Grants awarded to fight hemlock adelgid
The battle against the hemlock wooly adelgid in North Carolina will continue with help from a bevy of grants from the Hemlock Restoration Initiative, a grant pool set up to fund promising research in the fight against the invasive aphid-like insect that kills hemlocks.
The Hemlock Restoration Initiative is spearheaded by N.C. Agriculture Commissioner Steve Troxler and funded through the state’s multi-million dollar legal settlment with the Tennessee Valley Authority stemming from a federal air pollution lawsuit.
Without intervention, adelgid infestations can kill trees within just a few years. Hemlocks are ecological staples of Appalachian forests, cooling stream temperatures, storing water and providing food and habitat for wildlife.

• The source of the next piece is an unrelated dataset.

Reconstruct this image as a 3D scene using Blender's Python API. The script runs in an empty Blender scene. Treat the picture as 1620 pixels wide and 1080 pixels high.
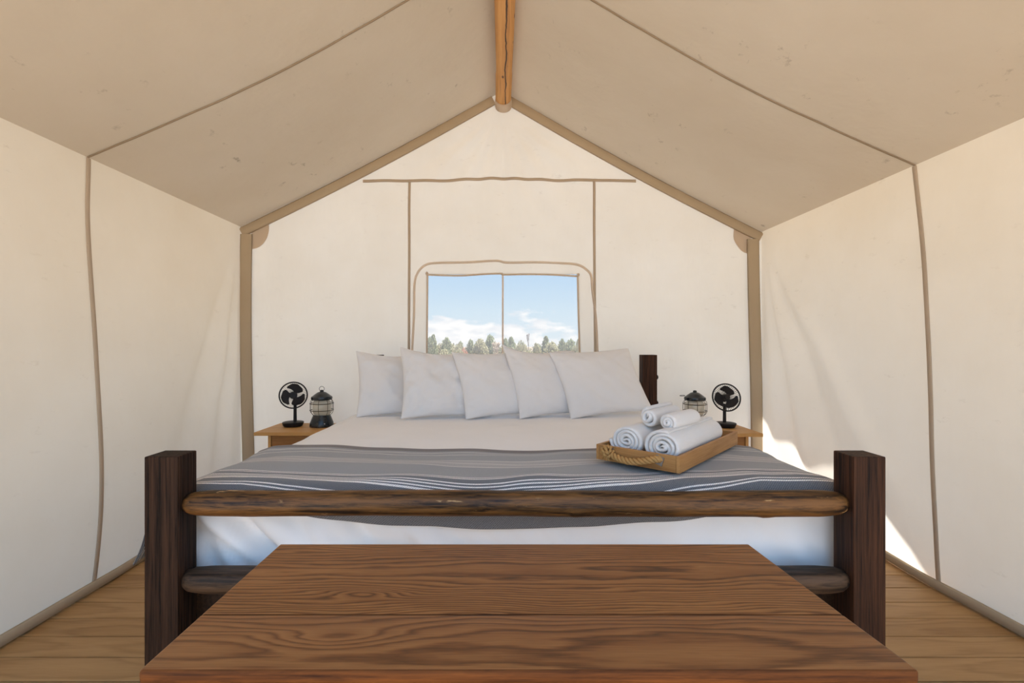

• National Park Service work crews will suit up to chemically treat hemlock trees located along the Blue Ridge Parkway in Haywood, Transylvania, Avery and Watauga counties, funded through a $25,000 grant awarded to the Blue Ridge Parkway Foundation.
• Southwestern N.C. Resource Conservation & Development Council received $25,000 toward its work to create a hybrid hemlock species that will resist the aphid-like insect. The project, based at the Mountain Research Station in Waynesville, involves identifying resistant trees and testing their progeny throughout 17 eligible counties.
• The Blue Ridge Resource Conservation and Development Council received $25,000 to release predator beetles that feed on the adelgid. The beetles, Laricobius nigrinus, are winter predators that must be wild-caught during their active period from April to May.